THe MArquess at that time had come through a vicious divorce trial, and suffered the suicide of an older son who was being blackmailed for intimate relations over many years with the new Prime Minister. The Marquess reacted unwisely in forbidding any friendship between Al and Oscar, and in moving not only to throw vegetables upon the stage on the opening night of The Importance, but also leaving a slanderous if somewhat illegible card at Oscar's club.
Oscar lived to regret that owing to his extravagance in setting up Al and Al's intimate pal in an expensive hotel, he could not pay the hotel bill and thus leave for a planned trip to Paris to practice Salome. Instead he remained in London and received the unfortunate card. His most trusted legal friend had already been retained by the Marquess and thus could not give Oscar the good advice he needed to ignore the card and discard it. Instead he followed Al's insistence in charging Al's father the Marquess, and the rest in the tight knit British aristocracy and ruling class, as flamboyantly revealed in Oscar's plays, was inexorable and inevitable. IN fact Oscar's trials become his finest performance and most indeniable proof of the utter and unmentionable corruption, vice, immorality and hypocrisy of the BRitish ruling class. But what a profound and absolute price he paid for revealing this.

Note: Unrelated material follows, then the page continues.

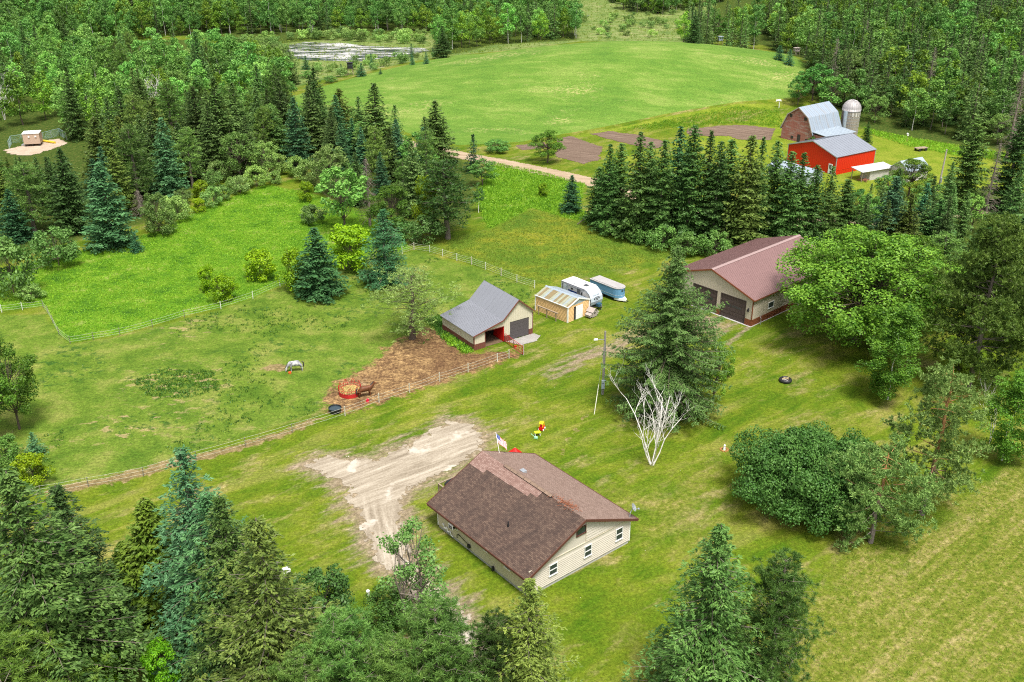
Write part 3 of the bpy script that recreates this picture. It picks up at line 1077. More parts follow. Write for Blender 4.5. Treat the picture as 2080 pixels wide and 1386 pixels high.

This nevertheless was his life's mission. The son of Irish Catholic nationailsts, he was raised in Protestant Schools, including Trinity in Dublin where he was classmate to the one who would so cruelly cross-examine as recorded here. He then went on to Oxford, and London, serving subversively and amazing his fake friends. He perhaps believed he could dazzle the British courts but was quickly silenced, and the events must speak clearly for themselves. As for the British system of injustice, as BRitish Barrister and author of the Rumpole series John Mortimer displays in his brilliant foreword to this book, res ipse loquitur. Mortimer concludes: " . . .when any merciful prosecutor or Home Secretary might have decied that he had suffered enough, it let him down badly and he was finally convicted. Passing the ridiculous sentence of two years' hard labour, Mr. Justice WIlls said that men who could do as Oscar WIlde did were 'dead to all sense of shame.' This judge, who had presided over cases of rape and murder, seriously maintained that Wilde's offense was 'the worst I have ever tried.' When the verdict and sentence were announced ( . . .) the truth had been exposed but it was still a shameful day for British Justice (p. xiii)."

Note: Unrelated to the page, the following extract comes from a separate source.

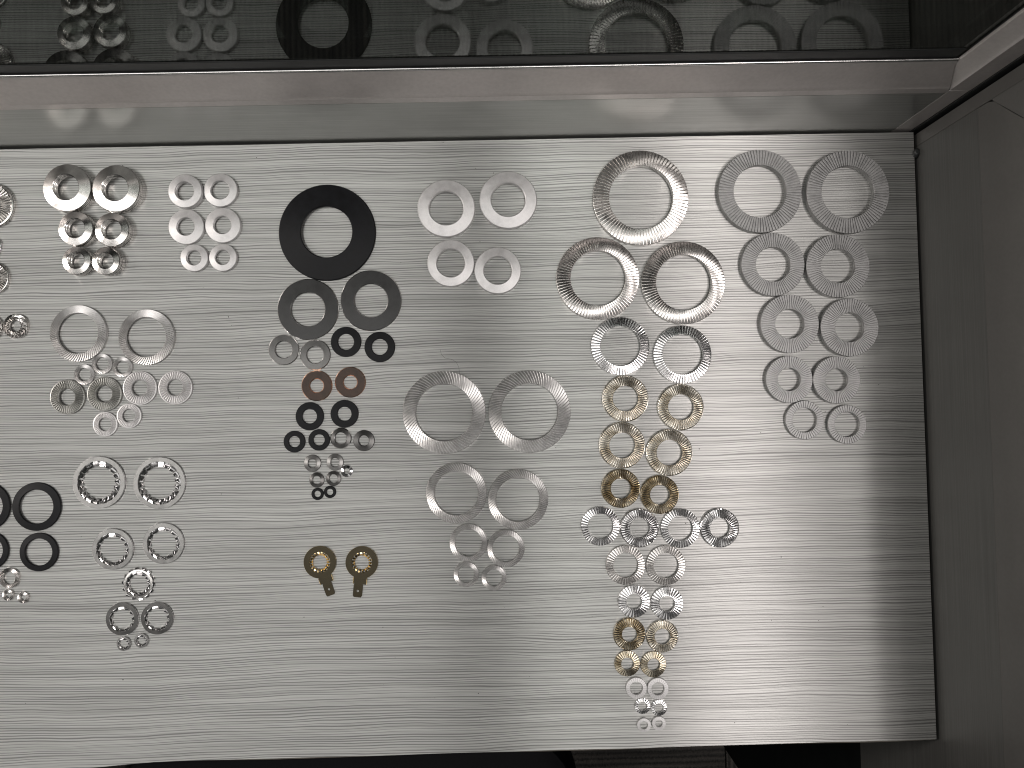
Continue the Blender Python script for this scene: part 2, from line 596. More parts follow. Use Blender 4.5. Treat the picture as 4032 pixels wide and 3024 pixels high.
# ------------------------------------------------------------------ washers
def ring_mesh(name, stations, n, mats, lower, phase=0.0, prof=None, twist=None, sharp=28, matidx=None):
    """Revolved ring. stations: list of (r, z, rib amplitude) from inner wall over the top to the outer wall;
    lower: (r, z) points closing the underside from outer to inner. prof: rib profile [(phase, height)]."""
    if prof is None:
        angs = [(2 * PI * i / n, 0.0) for i in range(n)]
    else:
        angs = []
        for i in range(n):
            for (ph, h) in prof:
                angs.append((2 * PI * (i + ph) / n, h))
    na = len(angs)
    verts, faces, fm = [], [], []
    loop = [(s[0], s[1], s[2], 1) for s in stations] + [(p[0], p[1], 0.0, 0) for p in lower]
    nl = len(loop)
    tw = twist or [0.0] * nl
    for k, (r, z, amp, top) in enumerate(loop):
        t = tw[k] if k < len(tw) else 0.0
        for (a, h) in angs:
            aa = a + t + phase
            verts.append((r * math.cos(aa), r * math.sin(aa), z + amp * h))
    for k in range(nl):
        k2 = (k + 1) % nl
        for i in range(na):
            j = (i + 1) % na
            faces.append((k * na + i, k * na + j, k2 * na + j, k2 * na + i))
            fm.append(matidx[k] if matidx and k < len(matidx) else 0)
    me = bpy.data.meshes.new(name)
    me.from_pydata(verts, [], faces)
    me.update()
    bm = bmesh.new()
    bm.from_mesh(me)
    bmesh.ops.recalc_face_normals(bm, faces=bm.faces)
    bm.to_mesh(me)
    bm.free()
    for p in me.polygons:
        p.use_smooth = True
        p.material_index = fm[p.index]
    me.set_sharp_from_angle(angle=R(sharp))
    for mm in mats:
        me.materials.append(M[mm])
    return me


PROF = {
    'plate': [(0.0, 0.0), (0.06, -1.0), (0.18, -1.0), (0.26, 0.05), (0.60, 0.35), (0.92, 0.65)],
    'groove': [(0.0, 0.0), (0.05, -1.0), (0.19, -1.0), (0.25, 0.0), (0.65, 0.06)],
    'ridge': [(0.0, 1.0), (0.12, 0.9), (0.26, 0.1), (0.45, 0.0), (0.75, 0.0), (0.88, 0.2)],
    'saw': [(0.0, -0.2), (0.12, 0.0), (0.50, 0.5), (0.80, 1.0), (0.90, 0.1)],
    'wave': [(0.0, 1.0), (0.20, 0.7), (0.38, -0.7), (0.5, -1.0), (0.62, -0.7), (0.80, 0.7)],
}


def cone_disc(od, idm, t, cone, chamfer=0.00025, mats=('silver', 'edgesteel'), n=128):
    """Plain flat or conical washer with small chamfers. Bottom of the outer rim rests at z=0."""
    ro, ri = od / 2, idm / 2
    c = min(chamfer, (ro - ri) * 0.2)

    def zt(r):
        return t + cone * (ro - r) / (ro - ri)
    st_, mi = [], []
    st_.append((ri, zt(ri) - t + c * 0.2, 0)); mi.append(0)
    st_.append((ri, zt(ri) - c, 0)); mi.append(1)
    st_.append((ri + c, zt(ri + c), 0)); mi.append(0)
    for k in (0.33, 0.66):
        r = ri + (ro - ri) * k
        st_.append((r, zt(r), 0)); mi.append(0)
    st_.append((ro - c, zt(ro - c), 0)); mi.append(1)
    st_.append((ro, t - c, 0)); mi.append(1)
    st_.append((ro, c * 0.5, 0)); mi.append(0)
    low = [(ro - c * 0.5, 0.0), (ri + c * 0.5, cone)]
    return st_, low, mi, None


def make_plain(name, od, idm, t, cone, mat, edge=None, chamfer=0.00025, n=128):
    st_, low, mi, _ = cone_disc(od, idm, t, cone, chamfer)
    return ring_mesh(name, st_, n, (mat, edge or mat), low, matidx=mi, sharp=20)


def make_rib(name, od, idm, t, cone, mat, n, amp, prof, rim=0.0, spiral=0.0, chevron=0.0, inner=0.0, dome=0.0, serr=True):
    """Washer with embossed ribs on its top. rim / inner: share of the width left smooth."""
    ro, ri = od / 2, idm / 2
    w = ro - ri
    c = min(0.00025, w * 0.08)

    def zt(r):
        u = (ro - r) / w
        return t + cone * u + dome * (1 - (2 * u - 1) ** 2)
    st_, tw = [], []
    a_in = ri + w * max(inner, 0.001)
    a_out = ro - w * max(rim, 0.001)

    def add(r, z, a):
        st_.append((r, z, a))
        u = (r - ri) / w
        tw.append(spiral * (u - 0.5) + chevron * (1 - abs(2 * u - 1)))
    ein = 1.0 if inner <= 0.0 else 0.0
    eout = 1.0 if (rim <= 0.0 and serr) else 0.0
    add(ri, max(0.0001, zt(ri) - t), 0)
    add(ri, zt(ri) - c, amp * ein)
    add(ri + c * 0.7, zt(ri + c) , amp * ein)
    if inner > 0:
        add(a_in - w * 0.02, zt(a_in), 0)
    add(a_in + w * 0.05, zt(a_in + w * 0.05), amp)
    for k in (0.25, 0.5, 0.75):
        r = a_in + (a_out - a_in) * k
        add(r, zt(r), amp)
    add(a_out - w * 0.05, zt(a_out - w * 0.05), amp)
    if rim > 0:
        add(a_out + w * 0.02, zt(a_out), 0)
    add(ro - c * 0.8, zt(ro - c * 0.8), amp * eout)
    add(ro, t - c, amp * eout * 0.6)
    add(ro, c * 0.4, 0)
    low = [(ro - c * 0.4, 0.0), (ri + c * 0.4, max(0.0, cone))]
    tw += [tw[-1], tw[0]]
    return ring_mesh(name, st_, n, (mat,), low, phase=random.random() * 6, prof=PROF[prof], twist=tw, sharp=9)


THINGS = []


def add_thing(name, me, px, py, ztop, radius, label, cat, group, zbase=0.0):
    p = at(px, py, zbase + ztop)
    o = bpy.data.objects.new(name, me)
    o.location = (p.x, p.y, zbase + 0.00003)
    COL.objects.link(o)
    tag(o, label, cat, group)
    THINGS.append((o, radius, zbase))
    return o


def mm(v):
    return v * 0.001


def plain(px, py, od, idm, t, cone, mat, label, group, name='flat_washer', edge=None, chamfer=0.25, zbase=0.0, n=128):
    me = make_plain(name, od * S, idm * S, mm(t), mm(cone), mat, edge, mm(chamfer), n)
    return add_thing(name, me, px, py, mm(t), od * S / 2, label, 'washer', group, zbase)


def rib(px, py, od, idm, t, cone, mat, n, amp, prof, label, group, name='ribbed_washer', **kw):
    kw['dome'] = mm(kw.get('dome', 0.0))
    me = make_rib(name, od * S, idm * 0.955 * S, mm(t), mm(cone), mat, n, mm(amp), prof, **kw)
    return add_thing(name, me, px, py, mm(t), od * S / 2, label, 'washer', group)


ORD = ['top', 'second', 'third', 'bottom']


def stack(px, py, od, idm, t, cone, mat, cnt, where, what, group, name='conical_washer', edge=None):
    me = make_plain(name, od * S, idm * S, mm(t), mm(cone), mat, edge, mm(0.3))
    top = at(px, py, mm(t) * cnt * 1.02)
    for k in range(cnt):
        o = bpy.data.objects.new(name, me)
        j = 0.0 if k == cnt - 1 else 0.00022
        o.location = (top.x + random.uniform(-j, j), top.y + random.uniform(-j, j), 0.00003 + k * mm(t) * 1.02)
        COL.objects.link(o)
        lvl = cnt - 1 - k
        w = 'top' if lvl == 0 else ('bottom' if k == 0 else ORD[lvl] + ' from top')
        tag(o, '%s, %s in the %s stack' % (what, w, where), 'washer', group)
        THINGS.append((o, od * S / 2, 0.0 if k == 0 else None))
        o['stack'] = int(round(px * 10000 + py))


# --- column of polished conical stacks
g = 'polished conical washer stacks'
wt = 'polished steel conical washer'
for (x, y, od, idm, where) in ((267, 742, 186, 100, 'upper left polished'), (453, 745, 184, 101, 'upper right polished'),
                               (297, 900, 134, 76, 'middle left polished'), (440, 905, 133, 77, 'middle right polished'),
                               (302, 1022, 110, 64, 'lower left polished'), (416, 1023, 109, 62, 'lower right polished')):
    stack(x, y, od, idm, 1.45, 1.5 * od / 186, 'chrome', 4, where, wt, g)
# --- column of matte conical stacks
g = 'matte zinc conical washer stacks'
wt = 'matte light grey conical washer'
for (x, y, od, idm, cnt, where) in ((731, 754, 132, 74, 3, 'upper left matte'), (865, 750, 132, 74, 2, 'upper right matte'),
                                    (734, 893, 139, 70, 2, 'middle left matte'), (876, 888, 139, 70, 2, 'middle right matte'),
                                    (765, 1013, 108, 58, 2, 'lower left matte'), (876, 1011, 109, 58, 2, 'lower right matte')):
    stack(x, y, od, idm, 1.3, 0.9 * od / 132, 'flakelight', cnt, where, wt, g)

# --- things cut by the left edge of the picture
g = 'washers cut by the left edge of the photo'
rib(-36, 807, 178, 86, 2.2, 1.61, 'chrome', 44, 0.45, 'wave', 'large shiny ribbed washer cut off at the left edge, topmost there', g, rim=0.16)
plain(-35, 971, 80, 40, 1.6, 0.8, 'bright', 'small smooth silver washer just peeking in at the left edge', g)
rib(-31, 1094, 128, 62, 1.8, 1.12, 'chrome', 39, 0.39, 'wave', 'smaller shiny ribbed washer cut by left edge below the peeking silver one', g, rim=0.14)
rib(61, 1284, 97, 48, 1.6, 0.81, 'chrome', 21, 0.51, 'saw', 'shiny washer with chevron ribs near the left edge', g, name='chevron_washer', chevron=0.22, dome=0.3)
rib(-40, 1288, 96, 48, 1.6, 0.81, 'chrome', 21, 0.51, 'saw', 'chevron ribbed washer cut by left edge beside its whole twin', g, name='chevron_washer', chevron=0.22, dome=0.3)
plain(-57, 1994, 188, 133, 1.3, 0.4, 'blackox', 'large black ring cut off by the left edge', g, name='black_ring')
plain(-43, 2168, 148, 106, 1.2, 0.3, 'blackox', 'medium black ring cut off by the left edge', g, name='black_ring')

g = 'black rings at the left'
plain(143, 1995, 188, 132, 1.3, 0.4, 'blackox', 'whole large black ring at left, above the medium one', g, name='black_ring')
plain(152, 2174, 149, 105, 1.2, 0.3, 'blackox', 'whole medium black ring at left, below the large one', g, name='black_ring')
g = 'tiny rings below the black rings'
rib(36, 2276, 78, 52, 1.3, 0.43, 'nickel', 38, 0.24, 'saw', 'small grey serrated ring touching the left edge under black rings', g, name='serrated_ring', spiral=0.18)
rib(31, 2343, 44, 25, 1.1, 0.25, 'nickel', 20, 0.18, 'saw', 'left of two tiny grey rings under the black rings', g, name='serrated_ring', spiral=0.2)
rib(91, 2353, 44, 24, 1.1, 0.25, 'nickel', 20, 0.18, 'saw', 'right of two tiny grey rings under the black rings', g, name='serrated_ring', spiral=0.2)

# --- spiral ribbed rings and ribbed washers, left cluster
g = 'left cluster of ribbed rings and washers'
rib(310, 1315, 222, 166, 1.6, 0.93, 'ringzinc', 69, 0.36, 'saw', 'large slant-ribbed steel ring, left of the upper pair', g, name='serrated_ring', spiral=-0.20)
rib(575, 1330, 219, 163, 1.6, 0.93, 'ringzinc', 69, 0.36, 'saw', 'large slant-ribbed steel ring, right of the upper pair', g, name='serrated_ring', spiral=-0.20)
rib(334, 1475, 80, 54, 1.2, 0.50, 'ringzinc', 39, 0.21, 'saw', 'lowest-left of three small slant-ribbed rings under the large pair', g, name='serrated_ring', spiral=-0.24)
rib(401, 1433, 79, 53, 1.2, 0.50, 'ringzinc', 39, 0.21, 'saw', 'middle of three small slant-ribbed rings under the large pair', g, name='serrated_ring', spiral=-0.24)
rib(481, 1444, 79, 53, 1.2, 0.50, 'ringzinc', 39, 0.21, 'saw', 'right of three small slant-ribbed rings under the large pair', g, name='serrated_ring', spiral=-0.24)
rib(267, 1561, 136, 67, 1.3, 0.81, 'dullgrey', 43, 0.26, 'wave', 'dark grey ribbed washer at left end of its row', g, rim=0.12, inner=0.04)
rib(411, 1551, 135, 66, 1.3, 0.81, 'dullgrey', 43, 0.26, 'wave', 'dark grey ribbed washer second in its row', g, rim=0.12, inner=0.04)
rib(549, 1527, 133, 64, 1.3, 0.81, 'flakelight', 38, 0.33, 'wave', 'light grey ribbed washer third in its row, touching a small ring', g, rim=0.14, inner=0.05)
rib(690, 1526, 133, 65, 1.3, 0.81, 'flakelight', 38, 0.33, 'wave', 'light grey ribbed washer at right end of its row', g, rim=0.14, inner=0.05)
rib(415, 1670, 97, 54, 1.1, 0.56, 'flakelight', 39, 0.21, 'wave', 'lower of two small light ribbed washers below the row', g, rim=0.25, inner=0.03)
rib(507, 1637, 97, 54, 1.1, 0.56, 'flakelight', 39, 0.21, 'wave', 'upper of two small light ribbed washers below the row', g, rim=0.25, inner=0.03)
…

Needless to say that prosecutor who had so viciously treated Wilde despite their co-nationality went on to a highly successful legal career. Reading these transcripts reveal how gifted a barrister he was and how very poorly served was Mr. Wilde in this absolute diversion of the interests of justice, in which Wilde could bring a libel case against a member of the British aristocracy and wind up in prison himself, doing hard labour and losing everythnig he had including his beloved wife and sons.
This nevertheless stands as Mr. Wilde's greatest revelation of British corruption, which Anglo America now eagerly imitates, and thus which we must now read as a cautionary tale with great attention.

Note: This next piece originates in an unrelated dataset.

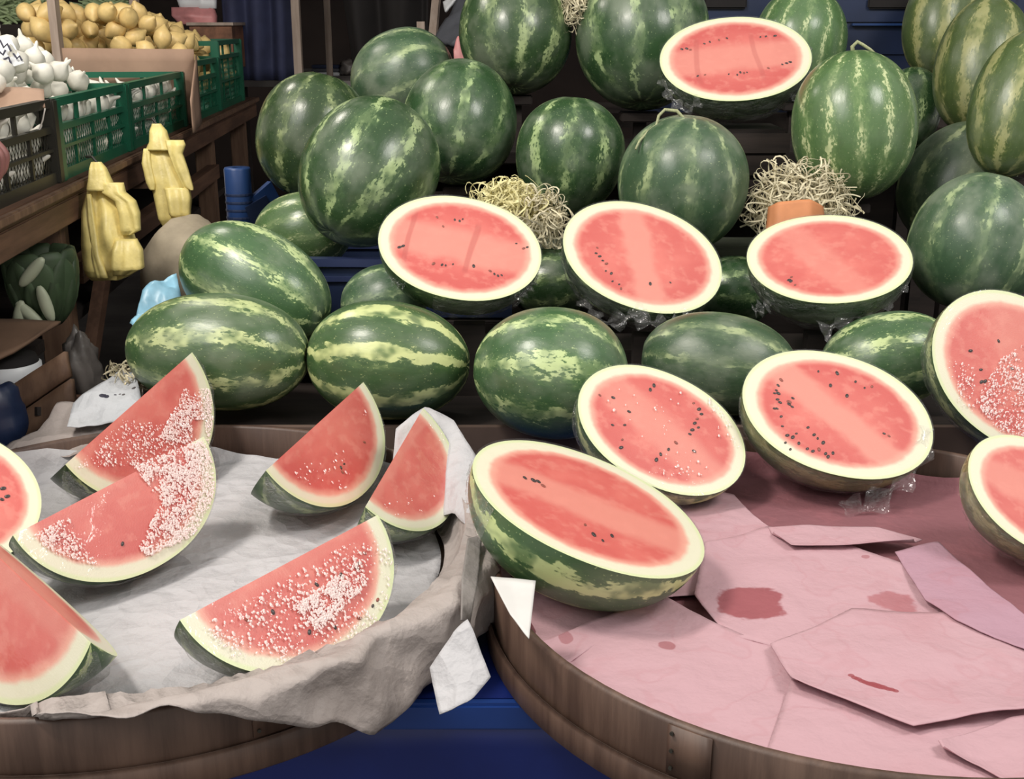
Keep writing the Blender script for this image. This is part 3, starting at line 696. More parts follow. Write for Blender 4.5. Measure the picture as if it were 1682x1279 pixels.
# -- middle row
h1 = half('H1', 756, 405, 135, 83, -12, 'left one of the three halves in the middle row, with cracks across its core', 1.02, 2.25, .82, 'dark', flesh_mat('flesh_f', 0, .36, .02, .8, .865, .75, 18, .8))
add_seeds(h1, [(728, 372), (747, 361), (755, 363), (760, 360), (712, 433), (726, 435), (732, 436), (744, 434), (805, 445), (812, 450), (818, 453), (824, 452), (860, 408), (866, 406), (656, 406), (662, 404), (718, 357), (848, 400), (778, 437)], 4)
film_shell(h1, 'L', .05, .55, .7, 12, .05); film_shell(h1, 'R', .6, .98, .8, 13, .05)
tail(h1, [(640, 440, 0), (645, 460, -.03), (665, 468, -.06)], .03, 5); tail(h1, [(880, 450, .0), (868, 470, -.02), (850, 492, -.04)], .03, 6)
h2 = half('H2', 1056, 420, 135, 83, -18, 'centre one of the three halves in the middle row, a pale band down its face', .992, 2.3, .82, 'dark', flesh_mat('flesh_g', 1.25, .2, -.02, .9, .86, .45, 22))
add_seeds(h2, [(981, 407), (979, 416), (985, 421), (990, 428), (996, 433), (1004, 449), (995, 445), (1006, 462), (1020, 474), (1068, 466), (1101, 464), (1017, 467)], 4)
film_shell(h2, 'L', .15, .9, .9, 14, .06); film_shell(h2, 'R', .5, .95, .6, 15, .04)
tail(h2, [(962, 490, 0), (975, 520, -.04), (980, 535, -.06), (1020, 525, -.08), (1060, 512, -.08)], .045, 7)
tail(h2, [(1030, 515, -.08), (1075, 532, -.09), (1115, 530, -.08), (1140, 515, -.05)], .045, 9)
h3 = half('H3', 1362, 423, 134, 73, 5, 'right one of the three halves in the middle row, almost seedless, before the wood wool', .992, 2.3, .82, 'dark', flesh_mat('flesh_h', 1.2, .22, -.1, .55, .86, .3, 26))
add_seeds(h3, [(1300, 455), (1299, 462), (1306, 468), (1296, 460)], 2)
film_shell(h3, 'L', .05, .95, .9, 16, .05); film_shell(h3, 'R', .1, .6, 1.0, 17, .05)
tail(h3, [(1300, 492, -.02), (1265, 500, -.03), (1238, 510, -.03)], .04, 11); tail(h3, [(1485, 455, 0), (1450, 495, -.03), (1400, 520, -.05), (1350, 545, -.06)], .05, 12)
for h_ in (h1, h2, h3):      # a block under each half of the middle row
    mw = h_.root.matrix_basis; q = min((mw @ Vector((v_.co.x*h_.R, v_.co.y*h_.R, v_.co.z*h_.L)) for v_ in HALF_ME['dark'].vertices), key=lambda p_: p_.z)
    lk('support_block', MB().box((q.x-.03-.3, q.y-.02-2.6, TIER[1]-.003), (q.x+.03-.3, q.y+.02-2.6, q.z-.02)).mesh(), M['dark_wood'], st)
# -- topmost half on its little crate
h4 = half('H4', 1208, 95, 124, 67, 6, 'topmost half of the heap, two rows of seeds either side of a pale core', 1.335, 2.62, .80, 'dark', flesh_mat('flesh_i', 0, .34, 0, .75, .87, .8, 30, .6))
add_seeds(h4, [(1134, 82), (1128, 80), (1120, 81), (1157, 72), (1166, 69), (1181, 66), (1194, 63), (1249, 61), (1258, 60), (1273, 59), (1158, 123), (1197, 122), (1211, 123), (1216, 119), (1227, 119), (1262, 112), (1298, 102), (1285, 106), (1146, 125), (1292, 104), (1222, 120)], 5)
film_shell(h4, 'L', .05, .95, .8, 18, .05); film_shell(h4, 'R', .0, .4, .7, 19, .06)
tail(h4, [(1090, 130, 0), (1100, 160, -.03), (1125, 182, -.05), (1150, 165, -.07)], .035, 13); tail(h4, [(1335, 120, 0), (1325, 150, -.02), (1300, 162, -.04)], .03, 14)
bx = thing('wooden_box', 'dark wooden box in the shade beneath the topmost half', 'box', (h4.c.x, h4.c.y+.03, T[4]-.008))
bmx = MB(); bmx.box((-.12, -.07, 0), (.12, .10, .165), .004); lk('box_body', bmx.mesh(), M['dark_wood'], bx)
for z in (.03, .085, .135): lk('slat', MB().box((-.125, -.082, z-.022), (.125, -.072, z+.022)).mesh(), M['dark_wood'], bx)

# -- wedges on the white paper (layout solved beforehand: middle of the core edge, axis, first face, size)
def wedge(key, m_, X, A_, N_, L, R, al, label, rind, fl, film=None):
    m_ = Vector(m_)+Vector((0, 0, .005)); X = Vector(X).normalized(); A_ = Vector(A_); A_ = (A_-X*A_.dot(X)).normalized()
    Nn = X.cross(A_); N_ = Vector(N_)
    if Nn.dot(N_) < 0: Nn = -Nn
    if A_.cross(Nn).dot(X) < 0: X = -X
    root = thing('watermelon_wedge', label, 'melon wedge', m_)
    root.matrix_basis = Matrix.Translation(m_) @ Matrix((A_, Nn, X)).transposed().to_4x4()
    nlat, nlon = 36, 18; v = []
    for j in range(nlat+1):
        th = PI*j/nlat; z = math.cos(th); rr = math.sqrt(max(0, 1-abs(z)**2.15))
        for i in range(nlon+1):
            a = al*i/nlon; v.append((rr*math.cos(a), rr*math.sin(a), z))
    me = me_from(v, grid_faces(nlon+1, nlat+1)); me.materials.append(RIND[rind]); o = lk('rind', me, None, root); o.scale = (R, R, L)
    v, f = disc(0, False); v2, f2 = disc(al, False); b = len(v)
    me = me_from(v+v2, f+[tuple(b+i for i in q) for q in f2]); me.materials.append(fl); o = lk('flesh', me, None, root); o.scale = (R, R, L)
    C_ = Cut(); C_.root = root; C_.inv = root.matrix_basis.inverted(); C_.L = L; C_.R = R; C_.nl = Vector((0, -1, 0)); C_.face_rot = 0.0; C_.d = (m_-CAM).dot(FWD)
    def hit(x, y):
        q = CAM+ray(x, y)*((m_-CAM).dot(Nn)/ray(x, y).dot(Nn)); lp = C_.inv @ q
        rr = math.hypot(lp.x/R, lp.z/L); return q if rr < .98 and lp.x > -.01 else None
    C_.hit = hit
    v, f = disc(0, False, 0, 1.0); v = [(x-.0, -.018+.010*noise.noise(Vector((x*4, z*4, L*90))), z) for x, y, z in v]
    o = lk('plastic_wrap', me_from(v, f), film or FILM_FACE, root); o.scale = (R, R, L)
    nu, nv = 40, 12; v = []
    for j in range(nv):
        for i in range(nu):
            z = math.cos(PI*(.02+.96*i/(nu-1))); rr = math.sqrt(max(0, 1-abs(z)**2.15)); a = al*(.0+.7*j/(nv-1))
            q = Vector((i*.3, j*.5, L*50)); k = 1.012+.05*abs(noise.noise(q))
            v.append((rr*k*math.cos(a), rr*k*math.sin(a), z*k))
    o = lk('plastic_wrap', me_from(v, grid_faces(nu, nv)), FILM_SIDE, root); o.scale = (R, R, L)
    return C_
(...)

And we must deeply thank and congratulate Wilde's grandson in researching in a keenly academic manner this book from forgotten and hidden court documents and associated texts, and in writing the brilliant introduction and notes, a scholarly feat which he humbly denies and ascribes to others in his very generous acknowledgements.
Please note the Bitish edition of this book irrelevantly includes in the title Irish Peacock and Scarlet Marquess; do not buy needlessly twice unless a fervent collector of all things Wilde, which is emminently understandable and as matter of course forgiveable. Nevertheless, in light of Mr. Wilde's Irish nationalist parentage, and his central image in Salome, and in citing his own description of the Marquess of Queensberry this superfluous title makes itself sweet icing upon a bitter cake.